Crops: The Lynch File - Your fertilizer rate is more important than placement
Tuesday, February 3, 2009
Some myths and misconceptions about different ways of placing phosphorus in the soil
by PAT LYNCH
There is a notion that if you put a little bit of fertilizer on the seed, that will be better than putting more fertilizer away from the seed. Some growers believe this.
It is like saying that, if you put a little bit of feed closer to a cow or pig, that is just as good as feeding them their total requirement but putting that feed a few feet away from them. You cannot grow a crop with inadequate fertilizer rates.
A crop utilizes 10-30 per cent of the applied phosphorus. Thus, if you apply one of the common liquid starters at four to five gallons per acre, you are applying about 13 pounds per acre of plant-available phosphorus. Of this, the plant will get to use 1.3 to four pounds per acre.
A corn crop will need 35-40 pounds per acre of total phosphorus. If you are only applying 1.3 to four pounds per acre in a liquid starter, then the soil must supply the other 30-plus pounds. If you are on a high-testing soil with phosphorus levels in the 40s, this is no big deal. But if you have soil that is testing in the 40s for the amount of extractable phosphorus, there is a small probability of getting an economic response from any applied phosphorus.
And the idea that somehow a liquid phosphorus is more available than dry is not true. If you could make phosphorus more available, then the crop would have less available to it. This is because that form of phosphorus that is plant-available is also the form that is tied up in the soil. Once phosphorus gets into the form that is taken up by the plants (H2PO4), this form is also available to be tied up by the soil.

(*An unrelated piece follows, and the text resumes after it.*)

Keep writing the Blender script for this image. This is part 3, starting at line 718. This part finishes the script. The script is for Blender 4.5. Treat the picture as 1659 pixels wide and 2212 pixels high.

There is a myth about the extra boost from phosphorus fertilizer seed placed in cold soils, but there is very little research to back this up. Typically, the research is done with a fertilizer that contains phosphorus and nitrogen, but there is no way to separate the influence of the two. If the seed-placed fertilizer gave the benefit, which nutrient did it?
There is also very little research done to compare the benefits of seed-placed phosphorus versus broadcast. Some of the oldest research was done by the department of Land Resource Science at the University of Guelph in the late 1960s and early '70s.
This classic piece of research compared seed-placed liquid versus dry broadcast over three soil types and seven to eight years. It showed a three to four per cent increase in yield by using a liquid seed-placed fertilizer versus nothing. But it also showed a similar yield increase with broadcast fertilizer versus nothing.
Some of the more recent starter versus broadcast research comes from Florida. This research indicates that there is no difference between broadcast P and seed-placed. There are other U.S. on-farm-trials which indicate the same. Some of these reports comment that there are hybrids which are responsive to seed-placed fertilizer and other hybrids which are not.
One of these reports suggested that there could be a bigger advantage to seed-placed fertilizer with later planting than earlier planted corn, the reason being that later planted corn grows a smaller root system relative to the top growth under warmer soil conditions. Under cooler early weather, the corn plants grow relatively more root system. This is because, typically, in the cool days of early May, the air is cool but the sun warms the soil, resulting in a higher ratio of root mass to top growth as opposed to later when the soil and air is warmer.
These comments are about seed-placed phosphorus only. If you need zinc (which more soils in Ontario are needing) or magnesium, the best way to apply these nutrients is with a starter fertilizer.
In the future we are going to see higher yielding corn hybrids. These hybrids will have a superior root system to what we are currently working with. This extended root system will be more capable of getting phosphorus from a wider soil area. BF
Pat Lynch, CCA (ON), is head agronomist for Cargill in Ontario.